Men With Guns Review

A doctor travels through his native unspecified South American country slowly realising the extent of the political atrocities rife in his land.

by Ian Freer |
Published on
Release Date:

06 Jan 1998

Running Time:

127 minutes

Certificate:

15

Original Title:

Men With Guns

With the possible exception of the Coen brothers, John Sayles is the most consistently interesting indie filmmaker in America today. His latest is a challenging political drama shot entirely in Spanish. Though failing to scale the pinnacles reached by 1996's Lone Star, it is nonetheless an absorbing, thoughtful and thoroughly rewarding watch.
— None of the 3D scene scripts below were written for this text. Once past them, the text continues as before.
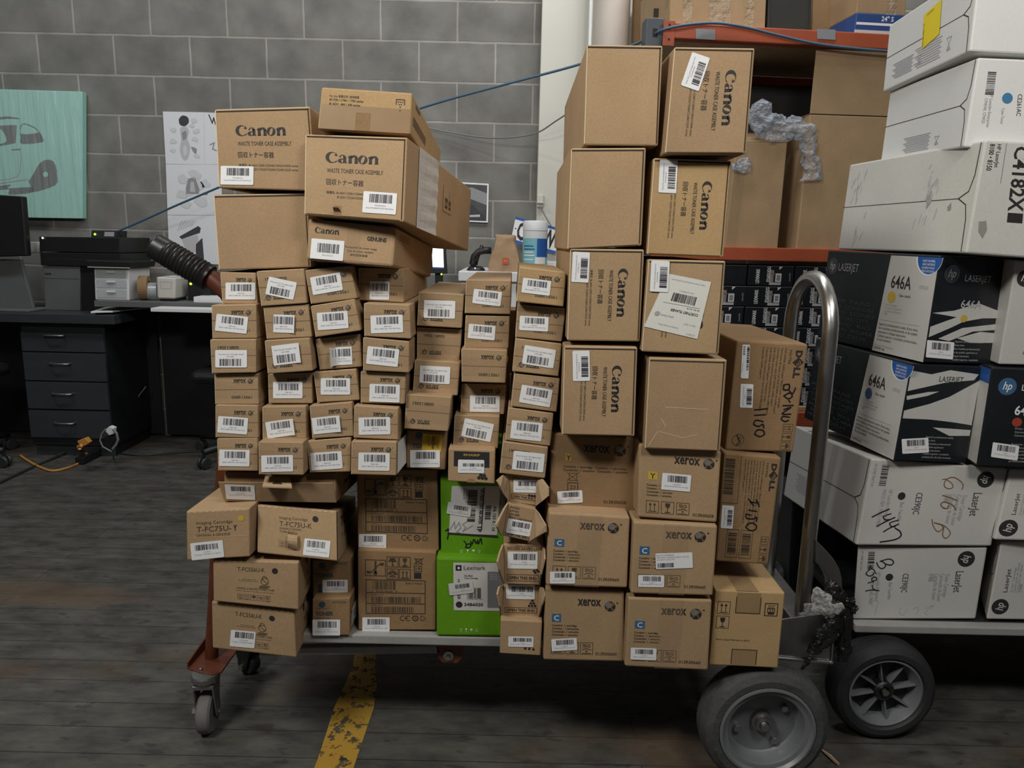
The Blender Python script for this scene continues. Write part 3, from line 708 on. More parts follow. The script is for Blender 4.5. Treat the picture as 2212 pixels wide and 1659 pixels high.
# torn cartons under the rightmost column
def torn(label, px, Y, flaps, lab, lines, dots=None, oy=.86, deck=None, top_slot=False):
    B = carton('torn_carton', label, 'box', px, Y, .36, 'kraft', group='torn cartons below the last narrow column', bev=.002, deck=deck)
    M = B.front; mb = B.mb; Y = B.Y
    greek(mb, M, lines, .10, .10 + .055 * max(len(q) for q in lines), .12, .10, .06, 'ink')
    if oy:
        mb.frame(M, .08, oy - .085, .93, oy + .075, .0010, 'ink_brown'); mb.text(M, 'OPEN THIS END', .12, oy + .035, .075, .88, 'ink', bold=.02)
    for (i, j) in dots or (): mb.disc(M, i, j, .0028, 'ink', n=12)
    if top_slot: mb.rect(M, .3, .0, .74, .05, 'kraft_dark', .0003)
    done(B)
    for edge, pts in flaps:
        a, b = (B.f[0], B.f[3]) if edge == 'l' else (B.f[1], B.f[2])
        poly = [a] + [at(x, y, Y + dy) for x, y, dy in pts] + [b]
        mb = MB(); n_ = (b - a).cross(poly[1] - a).normalized()
        mb.prism(poly, n_ * .0035, 'kraft_pale'); mb.build('torn_flap', B.root)
    if lab: sticker(B.root, patch(B, *lab, off=.0012), 12, '841849', 'RICOH MP C4503 Toner', bars=(.2, .12, .92, .48))
    return B
def zf(fr, *v): return [(*z(fr, v[i], v[i + 1])[0], v[i + 2]) for i in range(0, len(v), 3)]
torn('torn brown carton with crumpled side flaps, highest of the torn stack', z('E', 1545, 985, 1835, 1020, 1822, 1312, 1540, 1272), 1.46,
     [('l', zf('E', 1480, 992, -.01, 1412, 1052, -.035, 1450, 1110, -.04, 1485, 1190, -.03)), ('r', zf('E', 1890, 1030, -.01, 1955, 1120, -.03, 1955, 1205, -.035, 1890, 1260, -.03))],
     ('E', 1708, 1105, 250, 135, 1), ['RICOH CARTRIDGE', 'COLOR TONER'], [(.72, .66), (.82, .66), (.92, .66)], .76)
torn('torn leaning carton with wide open flaps and tilted label, second of the torn stack', z('H', 1722, 372, 2010, 432, 1950, 772, 1662, 708), 1.445,
     [('l', zf('H', 1690, 420, -.015, 1600, 590, -.04, 1608, 618, -.04, 1640, 680, -.02)), ('r', zf('H', 2050, 480, -.02, 2120, 600, -.04, 2122, 668, -.04, 2030, 720, -.03))],
     ('E', 1640, 1535, 250, 150, 10), ['RICOH.', 'SAVIN.', 'LANIER.', 'PRINT CARTRIDGE', 'MAGENTA'], None, .90)
torn('torn carton with a slotted top edge and folded flaps, third of the torn stack', z('H', 1672, 800, 2092, 812, 2052, 1222, 1682, 1210), 1.45,
     [('l', zf('H', 1640, 880, -.02, 1614, 980, -.035, 1630, 1060, -.03)), ('r', zf('H', 2108, 850, -.02, 2110, 950, -.035, 2070, 1110, -.03))],
     ('H', 1870, 960, 312, 178, 1), ['RICOH SAVIN LANIER'], [(.80, .64), (.87, .61), (.84, .68), (.92, .65)], .83, top_slot=True)
torn('torn carton with half covered label and six printed dots, fourth of the torn stack', z('H', 1672, 1224, 2055, 1228, 2042, 1565, 1652, 1552), 1.465,
     [('l', zf('H', 1632, 1240, -.02, 1612, 1320, -.035, 1640, 1440, -.03)), ('r', zf('H', 2090, 1250, -.02, 2118, 1330, -.035, 2085, 1420, -.03))],
     ('H', 1848, 1290, 300, 150, 1), ['RICOH'], [(.80, .46), (.76, .54), (.84, .54), (.72, .62), (.80, .62), (.88, .62)], .77)
B = torn('squat brown carton with printed dashes and a scalloped top, lowest of the torn stack', z('I', 1642, 812, 2075, 832, 2055, 1185, 1632, 1160), 1.45, [], ('I', 1852, 1037, 262, 108, 1), [' '], [(.62, .81), (.72, .815), (.82, .82)], None, deck=.287)
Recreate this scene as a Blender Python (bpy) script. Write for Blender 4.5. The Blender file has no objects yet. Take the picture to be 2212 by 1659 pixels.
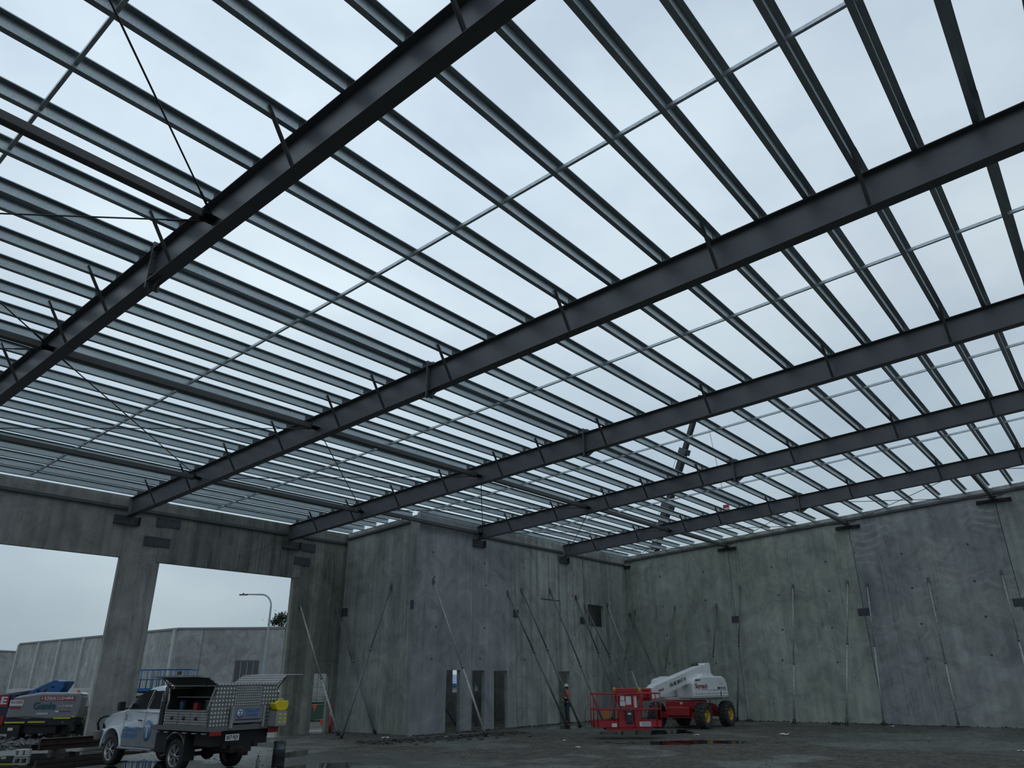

Inspired by Francisco Goldman's novel The Long Night Of The White Chickens, this centres on Humberto Fuentes (Luppi) a distinguished, idealistic doctor who decides to travel through an unnamed South American country to hook up with former students working in impoverished villages. During his road trip, Fuentes encounters an assortment of characters — a young boy (Gonzalez), a gaudy American tourist (Patinkin), a soldier-turned-terrorist (Damian Delgado) and a defrocked priest (Damian Alcazar) — and witnesses the government-sanctioned atrocities that have ruined the heart of his country. Gradually, Fuentes' naivete is transformed into political awareness.

Densely textured and always engaging, the film touches base with many recurrent Sayles ideas; the (impossible) search for truth, the fluid relationship between past and present and the importance of myth and storytelling. Moreover, the film is shot through with the director's compassionate humanism — two political terrorists discussing the merits of various ice creams far outstrips Tarantino in the trivial conversation stakes — finding a warm, distinguished centre in Luppi's increasingly disillusioned doctor.

Occasionally the story meanders and the non-specific locale blunts the political pointedness. Yet Sayles creates a yarn that is involving and genuinely surprising. After a summer in which plots, characters and conclusions were spottable from frame one, such an offbeam intelligent approach provides a refreshing antidote.

Compelling and intriguing although the anonymity of the country lessens the impact slightly.